Aujourd’hui, en pleine crise des réfugiés, l’Union européenne et ses États membres ne déploient aucune politique concertée d’intégration. Mais dans la société civile, on a vu se mettre en place de nombreux dispositifs pour intégrer ces nouveaux migrants à travers le sport et notamment à travers le football. A haut niveau, la problématique de l’immigration sportive actuelle, c’est plutôt la question du « commerce » des footballeurs mineurs venus d’Afrique pour jouer en Europe. Si certains deviennent professionnels, de nombreux jeunes ne sont pas recrutés et finissent désœuvrés loin de chez eux.

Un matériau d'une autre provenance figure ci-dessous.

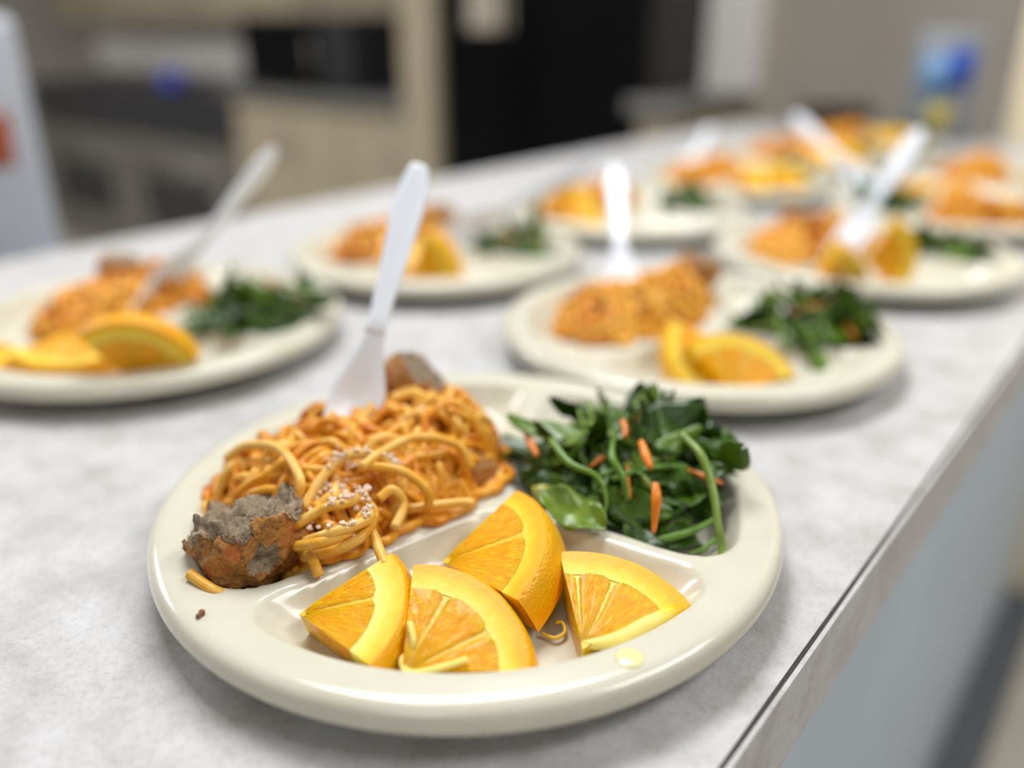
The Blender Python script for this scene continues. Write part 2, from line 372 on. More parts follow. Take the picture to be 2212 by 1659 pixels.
# microwave
t = thing('microwave', 'black microwave oven on the grey kitchen worktop', 'microwave', Matrix.Translation((-3.09, 2.36, 0.913)))
MB().box(-0.15, 0.55, -0.16, 0.18, 0.01, 0.275).build('body', M['dark'], t, bevel=0.006)
MB().box(-0.14, 0.36, -0.178, -0.161, 0.02, 0.265).build('door', M['black'], t, bevel=0.003)
MB().box(0.375, 0.54, -0.175, -0.161, 0.02, 0.265).build('control_panel', M['dark'], t, bevel=0.003)
MB().tube([(0.33, -0.195, 0.05), (0.33, -0.195, 0.20)], 0.007, 8).build('handle', M['steel'], t, True)
for k in range(4): MB().lathe([(0.012, 0), (0.012, 0.0095)], 10, (-0.1, 0.5)[k % 2], (-0.12, 0.14)[k // 2]).build('foot', M['dark'], t)
tp = thing('tall_panel', 'tall tan end panel left of the black refrigerator', 'panel', Matrix.Translation((-2.135, 2.42, 0)))
MB().box(-0.075, 0.075, -0.31, 0.315, 0.06, 2.0).build('panel_body', M['cab'], tp, bevel=0.004)
MB().box(-0.07, 0.07, -0.27, 0.31, 0, 0.06).build('plinth', M['base'], tp)
# refrigerator
t = thing('refrigerator', 'tall black two door refrigerator behind the plates', 'refrigerator', Matrix.Translation((-1.66, 2.43, 0)))
MB().box(-0.378, 0.378, -0.24, 0.315, 0.03, 1.78).build('body', M['black_side'], t, bevel=0.006)
for k, (a, b) in enumerate(((-0.376, -0.05), (-0.044, 0.376))):
    d = MB().box(a, b, -0.30, -0.243, 0.06, 1.77).build('door', M['black'], t, bevel=0.008)
    xh = b - 0.03 if k == 0 else a + 0.03
    MB().tube([(xh, -0.305, 0.6), (xh, -0.34, 0.63), (xh, -0.34, 1.45), (xh, -0.305, 1.48)], 0.009, 8).build('handle', M['black'], d, True)
MB().box(-0.36, 0.36, -0.22, 0.3, 0, 0.03).build('plinth', M['black_side'], t)
pp = thing('paper_note', 'pale paper note stuck to the black refrigerator door', 'note', Matrix.Translation((-1.83, 2.126, 1.14)))
MB().box(-0.085, 0.085, 0, 0.002, 0, 0.2).build('sheet', M['paper'], pp)
MB().lathe([(0.012, 0), (0.012, 0.004)], 12).build('magnet', M['white'], pp).matrix_local = Matrix.Translation((0, 0, 0.185)) @ Matrix.Rotation(math.pi / 2, 4, 'X')
# cabinet right of refrigerator
cabinet('base_cabinet', 'low tan cabinet right of the refrigerator behind the far plates', -1.24, -1.105, 2.06, 2.495, 0, 0.93, 1, 'tan cabinets')
tag(MB().box(-1.265, -1.09, 2.03, 2.498, 0.931, 0.972).build('side_worktop', M['grey_top'], bevel=0.008), 'short grey worktop right of the black refrigerator', 'worktop')
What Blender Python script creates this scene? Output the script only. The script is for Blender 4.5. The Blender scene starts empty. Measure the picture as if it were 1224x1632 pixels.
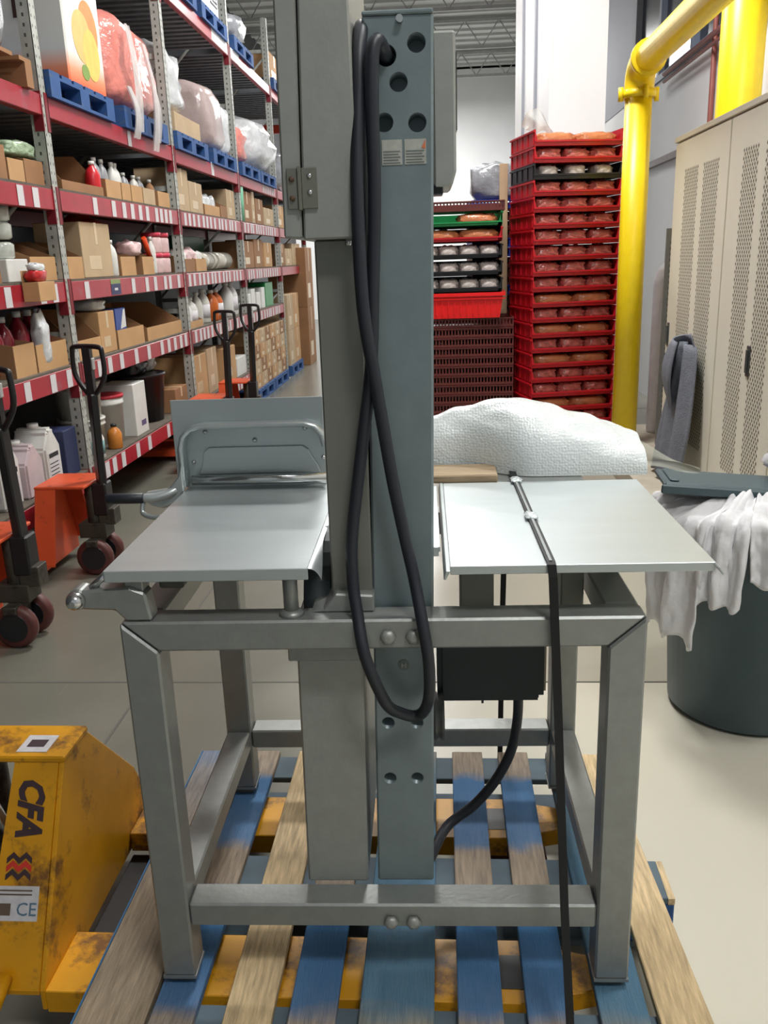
import bpy, bmesh, math, random
from mathutils import Vector, Matrix, noise
random.seed(7)
R = math.radians
SC = bpy.context.scene
COL = SC.collection

# ---------------------------------------------------------------- camera
cam_d = bpy.data.cameras.new('camera'); cam = bpy.data.objects.new('camera', cam_d); COL.objects.link(cam)
cam_d.sensor_fit = 'HORIZONTAL'; cam_d.sensor_width = 36.0; cam_d.lens = 36.0 * 1385.0 / 1224.0
cam_d.clip_start = 0.05; cam_d.clip_end = 100
# rows: world X, Y, Z expressed in camera axes (right, down, forward)
RW = ((0.99747447, -0.01393986, -0.06964451), (0.06291284, -0.28168472, 0.95744227), (-0.03296441, -0.95940575, -0.28009633))
M4 = Matrix(((RW[0][0], -RW[0][1], -RW[0][2], 0.0), (RW[1][0], -RW[1][1], -RW[1][2], 0.0), (RW[2][0], -RW[2][1], -RW[2][2], 1.6), (0, 0, 0, 1)))
cam.matrix_world = M4
SC.camera = cam

# ---------------------------------------------------------------- world and exposure
w = bpy.data.worlds.new('world'); SC.world = w; w.use_nodes = True
w.node_tree.nodes['Background'].inputs[0].default_value = (0.80, 0.86, 0.88, 1)
w.node_tree.nodes['Background'].inputs[1].default_value = 0.36
SC.view_settings.view_transform = 'Standard'; SC.view_settings.look = 'None'
SC.view_settings.gamma = 1.0; SC.view_settings.use_curve_mapping = False
SC.view_settings.exposure = 0.0

CEIL = 6.3
# x, y, power; most are unseen lamps added to brighten floor, lockers and far wall
LIGHTS = [(-0.6, 14.5, 130), (-0.6, 9.5, 110), (1.3, -1.0, 110), (0.2, 5.6, 240), (-0.6, 19.5, 240), (-1.5, 22.0, 300), (1.7, 1.9, 90), (4.2, 17.0, 200)]
LAMPTXT = ['over the aisle beside the third rack bay end', 'over the aisle beside the third rack bay', 'added behind the camera to light the saw front', 'added between saw and bread trays to light the lockers', 'added over the far aisle to brighten the back wall', 'added out of sight nearest the white back wall to brighten it', 'added above the grey waste bin to brighten the right floor', 'far right beyond the white enclosure']

# ---------------------------------------------------------------- materials
MATS = {}
def mat(name, col, rough=0.6, metal=0.0, var=0.08, scale=12.0, bump=0.0, spec=0.5, alpha=1.0, trans=0.0, emit=None, stretch=None, bscale=None):
    if name in MATS: return MATS[name]
    m = bpy.data.materials.new(name); m.use_nodes = True
    nt = m.node_tree; b = nt.nodes['Principled BSDF']
    b.inputs['Roughness'].default_value = rough; b.inputs['Metallic'].default_value = metal
    b.inputs['Specular IOR Level'].default_value = spec
    if alpha < 1: b.inputs['Alpha'].default_value = alpha
    if trans > 0: b.inputs['Transmission Weight'].default_value = trans
    tc = nt.nodes.new('ShaderNodeTexCoord'); mp = nt.nodes.new('ShaderNodeMapping')
    nt.links.new(tc.outputs['Object'], mp.inputs[0])
    if stretch: mp.inputs['Scale'].default_value = stretch
    n = nt.nodes.new('ShaderNodeTexNoise'); n.inputs['Scale'].default_value = scale; n.inputs['Detail'].default_value = 4
    nt.links.new(mp.outputs[0], n.inputs['Vector'])
    r = nt.nodes.new('ShaderNodeValToRGB')
    r.color_ramp.elements[0].position = 0.3; r.color_ramp.elements[1].position = 0.7
    r.color_ramp.elements[0].color = tuple(max(0, c * (1 - var)) for c in col[:3]) + (1,)
    r.color_ramp.elements[1].color = tuple(min(1, c * (1 + var)) for c in col[:3]) + (1,)
    nt.links.new(n.outputs['Fac'], r.inputs[0]); nt.links.new(r.outputs[0], b.inputs['Base Color'])
    if bump > 0:
        bp = nt.nodes.new('ShaderNodeBump'); bp.inputs['Strength'].default_value = bump; bp.inputs['Distance'].default_value = 0.01
        n2 = nt.nodes.new('ShaderNodeTexNoise'); n2.inputs['Scale'].default_value = bscale or scale * 3; n2.inputs['Detail'].default_value = 3
        nt.links.new(mp.outputs[0], n2.inputs['Vector']); nt.links.new(n2.outputs['Fac'], bp.inputs['Height'])
        nt.links.new(bp.outputs[0], b.inputs['Normal'])
    if emit:
        b.inputs['Emission Color'].default_value = tuple(col[:3]) + (1,); b.inputs['Emission Strength'].default_value = emit
    MATS[name] = m
    return m
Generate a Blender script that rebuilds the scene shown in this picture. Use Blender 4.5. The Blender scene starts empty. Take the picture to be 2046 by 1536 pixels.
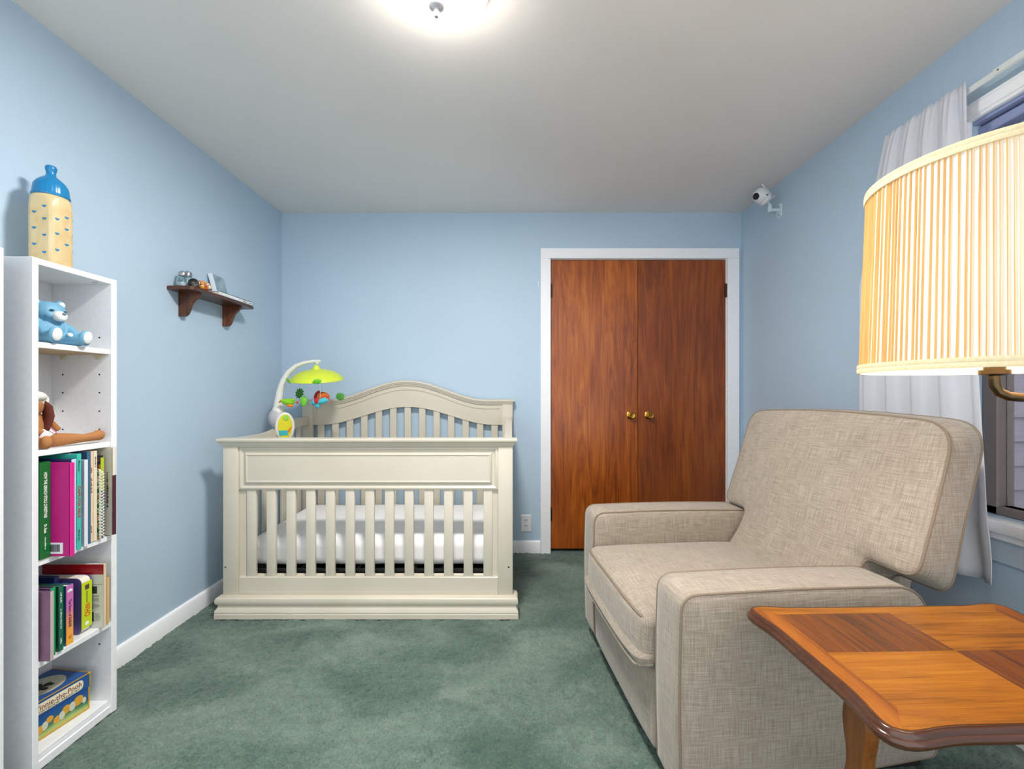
import bpy, bmesh, math, random
import numpy as np
from mathutils import Vector, Matrix, Euler
random.seed(7)
C = bpy.context.scene.collection
PI = math.pi
R = math.radians

# ------------------------------------------------------------------ helpers
def lin(c):
    out = []
    for v in c[:3]:
        v = v / 255.0
        out.append(v / 12.92 if v <= 0.04045 else ((v + 0.055) / 1.055) ** 2.4)
    return tuple(out) + (1.0,)

class NT:
    def __init__(s, name):
        s.m = bpy.data.materials.new(name); s.m.use_nodes = True
        s.t = s.m.node_tree; s.b = s.t.nodes['Principled BSDF']
        s.out = s.t.nodes['Material Output']; s._tc = None
    def n(s, kind): return s.t.nodes.new(kind)
    def l(s, a, b): s.t.links.new(a, b)
    def coord(s, which='Object'):
        if s._tc is None: s._tc = s.n('ShaderNodeTexCoord')
        return s._tc.outputs[which]
    def mapped(s, scale, rot=(0, 0, 0), loc=(0, 0, 0), src=None):
        mp = s.n('ShaderNodeMapping'); s.l(src or s.coord(), mp.inputs['Vector'])
        mp.inputs['Scale'].default_value = scale; mp.inputs['Rotation'].default_value = rot
        mp.inputs['Location'].default_value = loc
        return mp.outputs['Vector']
    def noise(s, scale=(1, 1, 1), detail=3, dist=0.0, rough=0.5, rot=(0, 0, 0), loc=(0, 0, 0), src=None):
        nz = s.n('ShaderNodeTexNoise'); s.l(s.mapped(scale, rot, loc, src), nz.inputs['Vector'])
        nz.inputs['Scale'].default_value = 1.0; nz.inputs['Detail'].default_value = detail
        nz.inputs['Distortion'].default_value = dist; nz.inputs['Roughness'].default_value = rough
        return nz.outputs['Fac']
    def ramp(s, fac, stops):
        r = s.n('ShaderNodeValToRGB'); s.l(fac, r.inputs['Fac'])
        el = r.color_ramp.elements
        while len(el) < len(stops): el.new(0.5)
        for e, (p, c) in zip(el, stops):
            e.position = p; e.color = lin(c)
        return r.outputs['Color']
    def math(s, op, a, b=None):
        m = s.n('ShaderNodeMath'); m.operation = op
        for i, v in enumerate((a, b)):
            if v is None: continue
            if isinstance(v, (int, float)): m.inputs[i].default_value = v
            else: s.l(v, m.inputs[i])
        return m.outputs[0]
    def mix(s, fac, a, b, mode='MIX'):
        m = s.n('ShaderNodeMixRGB'); m.blend_type = mode
        if isinstance(fac, (int, float)): m.inputs[0].default_value = fac
        else: s.l(fac, m.inputs[0])
        for i, v in ((1, a), (2, b)):
            if isinstance(v, tuple): m.inputs[i].default_value = lin(v)
            else: s.l(v, m.inputs[i])
        return m.outputs[0]
    def bump(s, h, strength=0.2, dist=0.002):
        b = s.n('ShaderNodeBump'); s.l(h, b.inputs['Height'])
        b.inputs['Strength'].default_value = strength; b.inputs['Distance'].default_value = dist
        s.l(b.outputs[0], s.b.inputs['Normal'])
    def set(s, color=None, rough=0.5, metal=0.0, spec=None, coat=0.0, coat_rough=0.1):
        if color is not None:
            if isinstance(color, tuple): s.b.inputs['Base Color'].default_value = lin(color)
            else: s.l(color, s.b.inputs['Base Color'])
        if isinstance(rough, (int, float)): s.b.inputs['Roughness'].default_value = rough
        else: s.l(rough, s.b.inputs['Roughness'])
        s.b.inputs['Metallic'].default_value = metal
        if spec is not None: s.b.inputs['Specular IOR Level'].default_value = spec
        s.b.inputs['Coat Weight'].default_value = coat
        s.b.inputs['Coat Roughness'].default_value = coat_rough
        return s.m

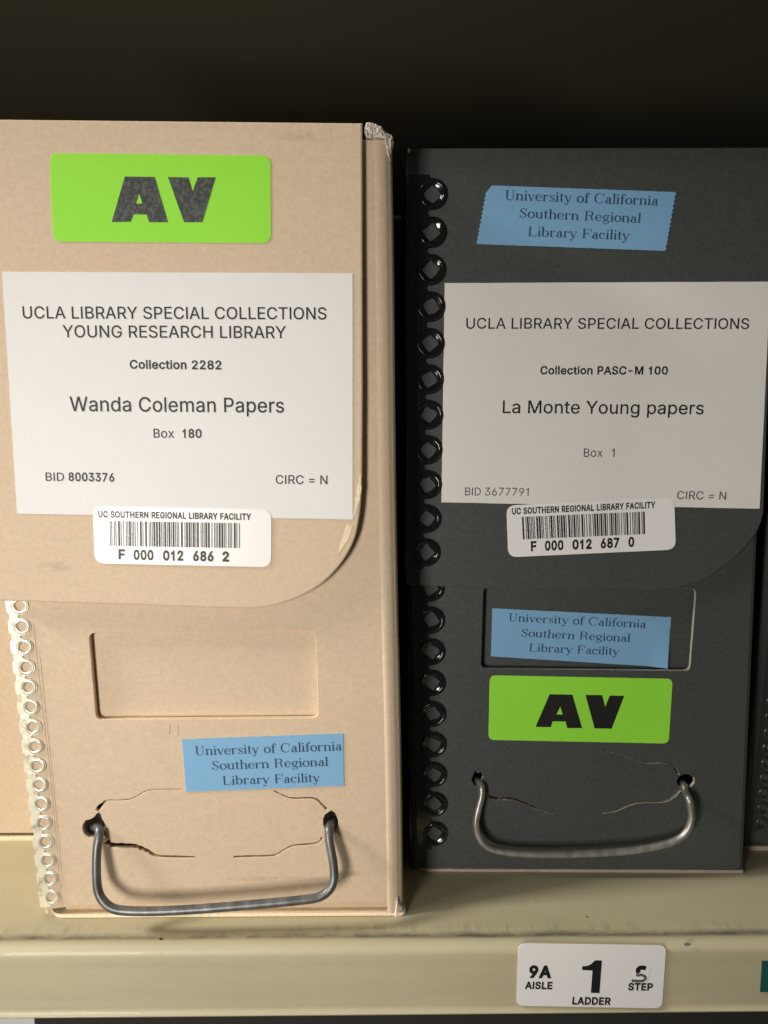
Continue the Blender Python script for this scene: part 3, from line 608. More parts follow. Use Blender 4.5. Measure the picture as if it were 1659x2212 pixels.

Quelles pistes de travail existent ?

Il faut absolument protéger les mineurs. En leur permettant au maximum de jouer dans leurs pays. Ensuite, s’ils viennent en Europe, il est nécessaire de mettre en place un double projet où les jeunes talents pratiquent le football en parallèle d’un projet éducatif comme le passage d’un diplôme ou l’apprentissage des langues. Les sportifs ne doivent pas être considérés comme une marchandise.

Il existe des recommandations du Conseil de l’Europe, de l’UEFA et de la FIFA. Ainsi, en 2009, la FIFA a révisé l’article 19 de son règlement dans le but de mieux protéger les mineurs face aux prédateurs du monde du football. Lorsque Michel Platini présidait l’UEFA, il était favorable à l’interdiction du transfert des mineurs provenant d’un autre continent. La plupart des pays membres de l’UE, comme la France, suivent aussi les recommandations du Conseil de l’Europe en la matière. L’objectif c’est de réguler les transferts et d’éviter une sorte de traite des enfants footballeurs d’Afrique vers l’Europe. On pourrait aussi taxer les clubs achetant des joueurs dans les pays du Sud.